What to do >>
Extract, without alteration, each line from the start of the listing to the line bearing "sc.view_settings.exposure = 1.42".

Data excerpt >>
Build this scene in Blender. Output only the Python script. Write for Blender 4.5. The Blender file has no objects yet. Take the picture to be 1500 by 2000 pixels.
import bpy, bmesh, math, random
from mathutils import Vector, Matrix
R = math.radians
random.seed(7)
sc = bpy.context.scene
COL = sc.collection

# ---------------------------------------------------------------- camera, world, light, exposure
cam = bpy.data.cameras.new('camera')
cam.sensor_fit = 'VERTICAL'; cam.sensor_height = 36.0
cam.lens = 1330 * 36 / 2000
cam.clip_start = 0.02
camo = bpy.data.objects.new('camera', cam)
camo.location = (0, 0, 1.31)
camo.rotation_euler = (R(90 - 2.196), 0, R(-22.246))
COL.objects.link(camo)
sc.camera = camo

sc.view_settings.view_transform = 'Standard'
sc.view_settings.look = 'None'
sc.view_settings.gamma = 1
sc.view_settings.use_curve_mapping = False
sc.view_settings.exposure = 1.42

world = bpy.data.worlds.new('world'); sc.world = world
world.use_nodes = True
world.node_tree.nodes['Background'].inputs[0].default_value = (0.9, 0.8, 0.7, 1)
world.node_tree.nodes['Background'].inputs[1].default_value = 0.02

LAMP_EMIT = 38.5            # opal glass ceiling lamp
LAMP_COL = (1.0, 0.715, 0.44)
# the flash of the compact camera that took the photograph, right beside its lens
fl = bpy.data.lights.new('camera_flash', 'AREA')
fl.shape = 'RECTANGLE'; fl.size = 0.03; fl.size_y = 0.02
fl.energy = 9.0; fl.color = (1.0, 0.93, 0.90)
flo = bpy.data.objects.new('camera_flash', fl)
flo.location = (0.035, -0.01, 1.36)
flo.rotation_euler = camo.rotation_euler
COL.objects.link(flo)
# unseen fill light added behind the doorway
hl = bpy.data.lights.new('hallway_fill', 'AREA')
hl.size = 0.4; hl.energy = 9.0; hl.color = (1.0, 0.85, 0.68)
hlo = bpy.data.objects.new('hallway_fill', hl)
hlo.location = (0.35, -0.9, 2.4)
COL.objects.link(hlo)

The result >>
Build this scene in Blender. Output only the Python script. Write for Blender 4.5. The Blender file has no objects yet. Take the picture to be 1500 by 2000 pixels.
import bpy, bmesh, math, random
from mathutils import Vector, Matrix
R = math.radians
random.seed(7)
sc = bpy.context.scene
COL = sc.collection

# ---------------------------------------------------------------- camera, world, light, exposure
cam = bpy.data.cameras.new('camera')
cam.sensor_fit = 'VERTICAL'; cam.sensor_height = 36.0
cam.lens = 1330 * 36 / 2000
cam.clip_start = 0.02
camo = bpy.data.objects.new('camera', cam)
camo.location = (0, 0, 1.31)
camo.rotation_euler = (R(90 - 2.196), 0, R(-22.246))
COL.objects.link(camo)
sc.camera = camo

sc.view_settings.view_transform = 'Standard'
sc.view_settings.look = 'None'
sc.view_settings.gamma = 1
sc.view_settings.use_curve_mapping = False
sc.view_settings.exposure = 1.42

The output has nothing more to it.